Write out the data below exactly as given, without any of its pictures.

-- Begin Dataset excerpt --

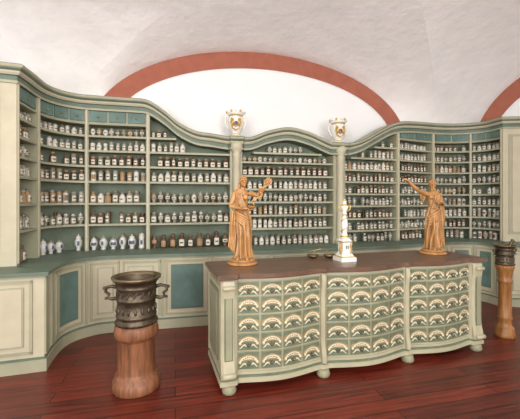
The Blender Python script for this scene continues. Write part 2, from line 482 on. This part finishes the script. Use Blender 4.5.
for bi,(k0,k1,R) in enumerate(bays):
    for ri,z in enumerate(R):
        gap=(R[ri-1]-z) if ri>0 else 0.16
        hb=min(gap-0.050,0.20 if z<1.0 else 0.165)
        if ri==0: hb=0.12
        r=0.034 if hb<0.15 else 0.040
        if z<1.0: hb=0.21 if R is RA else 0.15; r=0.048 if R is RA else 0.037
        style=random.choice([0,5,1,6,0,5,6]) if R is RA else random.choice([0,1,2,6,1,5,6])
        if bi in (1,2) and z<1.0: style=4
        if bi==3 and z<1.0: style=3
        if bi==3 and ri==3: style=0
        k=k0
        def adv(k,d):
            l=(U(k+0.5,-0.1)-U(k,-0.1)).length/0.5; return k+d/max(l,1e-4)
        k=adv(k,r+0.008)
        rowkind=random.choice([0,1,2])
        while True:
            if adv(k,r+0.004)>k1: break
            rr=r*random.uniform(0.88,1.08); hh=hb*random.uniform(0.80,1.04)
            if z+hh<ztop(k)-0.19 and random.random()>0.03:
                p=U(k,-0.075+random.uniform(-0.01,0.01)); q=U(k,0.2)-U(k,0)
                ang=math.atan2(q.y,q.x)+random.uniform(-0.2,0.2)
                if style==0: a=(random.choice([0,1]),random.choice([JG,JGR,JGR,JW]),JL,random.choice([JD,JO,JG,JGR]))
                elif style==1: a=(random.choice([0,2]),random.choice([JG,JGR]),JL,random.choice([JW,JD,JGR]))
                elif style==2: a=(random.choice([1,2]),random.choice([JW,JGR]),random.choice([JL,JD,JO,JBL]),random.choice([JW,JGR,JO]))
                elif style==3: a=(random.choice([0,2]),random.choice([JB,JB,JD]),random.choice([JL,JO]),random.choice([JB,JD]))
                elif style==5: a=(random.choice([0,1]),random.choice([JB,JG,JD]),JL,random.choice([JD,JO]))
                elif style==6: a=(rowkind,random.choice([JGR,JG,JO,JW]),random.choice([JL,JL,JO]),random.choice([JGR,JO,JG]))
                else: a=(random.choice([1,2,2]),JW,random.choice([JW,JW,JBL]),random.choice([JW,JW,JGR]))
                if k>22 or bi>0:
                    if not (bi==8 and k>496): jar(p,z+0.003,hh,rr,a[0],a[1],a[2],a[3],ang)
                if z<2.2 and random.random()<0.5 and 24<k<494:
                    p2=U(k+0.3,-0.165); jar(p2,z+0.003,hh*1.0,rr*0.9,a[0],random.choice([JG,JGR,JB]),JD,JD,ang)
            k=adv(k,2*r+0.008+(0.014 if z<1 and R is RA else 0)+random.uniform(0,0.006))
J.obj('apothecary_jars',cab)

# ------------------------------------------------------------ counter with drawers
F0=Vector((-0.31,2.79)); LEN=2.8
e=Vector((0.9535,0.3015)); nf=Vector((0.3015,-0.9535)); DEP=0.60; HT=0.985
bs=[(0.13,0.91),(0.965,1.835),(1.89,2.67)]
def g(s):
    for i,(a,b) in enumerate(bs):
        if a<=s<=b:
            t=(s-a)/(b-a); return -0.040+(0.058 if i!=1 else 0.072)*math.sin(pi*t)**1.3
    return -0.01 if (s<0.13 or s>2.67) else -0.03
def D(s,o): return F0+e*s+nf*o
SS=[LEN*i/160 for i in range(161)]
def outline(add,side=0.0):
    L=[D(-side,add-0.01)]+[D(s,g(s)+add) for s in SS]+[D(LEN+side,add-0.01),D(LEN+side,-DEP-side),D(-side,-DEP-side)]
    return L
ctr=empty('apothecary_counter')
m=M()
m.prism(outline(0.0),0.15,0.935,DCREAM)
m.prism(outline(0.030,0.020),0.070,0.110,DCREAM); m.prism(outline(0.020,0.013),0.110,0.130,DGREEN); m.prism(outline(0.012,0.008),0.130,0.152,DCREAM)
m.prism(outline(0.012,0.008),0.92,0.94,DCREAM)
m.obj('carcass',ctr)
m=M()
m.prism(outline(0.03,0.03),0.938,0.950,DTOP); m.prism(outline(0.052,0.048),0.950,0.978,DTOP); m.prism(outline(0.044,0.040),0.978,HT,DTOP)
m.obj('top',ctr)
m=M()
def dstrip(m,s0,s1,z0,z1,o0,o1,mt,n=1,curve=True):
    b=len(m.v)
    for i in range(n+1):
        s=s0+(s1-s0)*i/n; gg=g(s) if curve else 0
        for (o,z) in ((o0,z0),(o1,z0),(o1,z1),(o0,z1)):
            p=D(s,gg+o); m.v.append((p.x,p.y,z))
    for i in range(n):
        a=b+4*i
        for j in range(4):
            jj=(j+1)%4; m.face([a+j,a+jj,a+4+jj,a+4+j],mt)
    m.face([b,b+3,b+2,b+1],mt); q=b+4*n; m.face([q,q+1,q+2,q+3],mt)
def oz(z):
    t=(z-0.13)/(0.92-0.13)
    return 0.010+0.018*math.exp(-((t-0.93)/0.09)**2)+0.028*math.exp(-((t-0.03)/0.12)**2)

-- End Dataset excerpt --

Final result:
The Blender Python script for this scene continues. Write part 2, from line 482 on. This part finishes the script. Use Blender 4.5.
for bi,(k0,k1,R) in enumerate(bays):
    for ri,z in enumerate(R):
        gap=(R[ri-1]-z) if ri>0 else 0.16
        hb=min(gap-0.050,0.20 if z<1.0 else 0.165)
        if ri==0: hb=0.12
        r=0.034 if hb<0.15 else 0.040
        if z<1.0: hb=0.21 if R is RA else 0.15; r=0.048 if R is RA else 0.037
        style=random.choice([0,5,1,6,0,5,6]) if R is RA else random.choice([0,1,2,6,1,5,6])
        if bi in (1,2) and z<1.0: style=4
        if bi==3 and z<1.0: style=3
        if bi==3 and ri==3: style=0
        k=k0
        def adv(k,d):
            l=(U(k+0.5,-0.1)-U(k,-0.1)).length/0.5; return k+d/max(l,1e-4)
        k=adv(k,r+0.008)
        rowkind=random.choice([0,1,2])
        while True:
            if adv(k,r+0.004)>k1: break
            rr=r*random.uniform(0.88,1.08); hh=hb*random.uniform(0.80,1.04)
            if z+hh<ztop(k)-0.19 and random.random()>0.03:
                p=U(k,-0.075+random.uniform(-0.01,0.01)); q=U(k,0.2)-U(k,0)
                ang=math.atan2(q.y,q.x)+random.uniform(-0.2,0.2)
                if style==0: a=(random.choice([0,1]),random.choice([JG,JGR,JGR,JW]),JL,random.choice([JD,JO,JG,JGR]))
                elif style==1: a=(random.choice([0,2]),random.choice([JG,JGR]),JL,random.choice([JW,JD,JGR]))
                elif style==2: a=(random.choice([1,2]),random.choice([JW,JGR]),random.choice([JL,JD,JO,JBL]),random.choice([JW,JGR,JO]))
                elif style==3: a=(random.choice([0,2]),random.choice([JB,JB,JD]),random.choice([JL,JO]),random.choice([JB,JD]))
                elif style==5: a=(random.choice([0,1]),random.choice([JB,JG,JD]),JL,random.choice([JD,JO]))
                elif style==6: a=(rowkind,random.choice([JGR,JG,JO,JW]),random.choice([JL,JL,JO]),random.choice([JGR,JO,JG]))
                else: a=(random.choice([1,2,2]),JW,random.choice([JW,JW,JBL]),random.choice([JW,JW,JGR]))
                if k>22 or bi>0:
                    if not (bi==8 and k>496): jar(p,z+0.003,hh,rr,a[0],a[1],a[2],a[3],ang)
                if z<2.2 and random.random()<0.5 and 24<k<494:
                    p2=U(k+0.3,-0.165); jar(p2,z+0.003,hh*1.0,rr*0.9,a[0],random.choice([JG,JGR,JB]),JD,JD,ang)
            k=adv(k,2*r+0.008+(0.014 if z<1 and R is RA else 0)+random.uniform(0,0.006))
J.obj('apothecary_jars',cab)

# ------------------------------------------------------------ counter with drawers
F0=Vector((-0.31,2.79)); LEN=2.8
e=Vector((0.9535,0.3015)); nf=Vector((0.3015,-0.9535)); DEP=0.60; HT=0.985
bs=[(0.13,0.91),(0.965,1.835),(1.89,2.67)]
def g(s):
    for i,(a,b) in enumerate(bs):
        if a<=s<=b:
            t=(s-a)/(b-a); return -0.040+(0.058 if i!=1 else 0.072)*math.sin(pi*t)**1.3
    return -0.01 if (s<0.13 or s>2.67) else -0.03
def D(s,o): return F0+e*s+nf*o
SS=[LEN*i/160 for i in range(161)]
def outline(add,side=0.0):
    L=[D(-side,add-0.01)]+[D(s,g(s)+add) for s in SS]+[D(LEN+side,add-0.01),D(LEN+side,-DEP-side),D(-side,-DEP-side)]
    return L
ctr=empty('apothecary_counter')
m=M()
m.prism(outline(0.0),0.15,0.935,DCREAM)
m.prism(outline(0.030,0.020),0.070,0.110,DCREAM); m.prism(outline(0.020,0.013),0.110,0.130,DGREEN); m.prism(outline(0.012,0.008),0.130,0.152,DCREAM)
m.prism(outline(0.012,0.008),0.92,0.94,DCREAM)
m.obj('carcass',ctr)
m=M()
m.prism(outline(0.03,0.03),0.938,0.950,DTOP); m.prism(outline(0.052,0.048),0.950,0.978,DTOP); m.prism(outline(0.044,0.040),0.978,HT,DTOP)
m.obj('top',ctr)
m=M()
def dstrip(m,s0,s1,z0,z1,o0,o1,mt,n=1,curve=True):
    b=len(m.v)
    for i in range(n+1):
        s=s0+(s1-s0)*i/n; gg=g(s) if curve else 0
        for (o,z) in ((o0,z0),(o1,z0),(o1,z1),(o0,z1)):
            p=D(s,gg+o); m.v.append((p.x,p.y,z))
    for i in range(n):
        a=b+4*i
        for j in range(4):
            jj=(j+1)%4; m.face([a+j,a+jj,a+4+jj,a+4+j],mt)
    m.face([b,b+3,b+2,b+1],mt); q=b+4*n; m.face([q,q+1,q+2,q+3],mt)
def oz(z):
    t=(z-0.13)/(0.92-0.13)
    return 0.010+0.018*math.exp(-((t-0.93)/0.09)**2)+0.028*math.exp(-((t-0.03)/0.12)**2)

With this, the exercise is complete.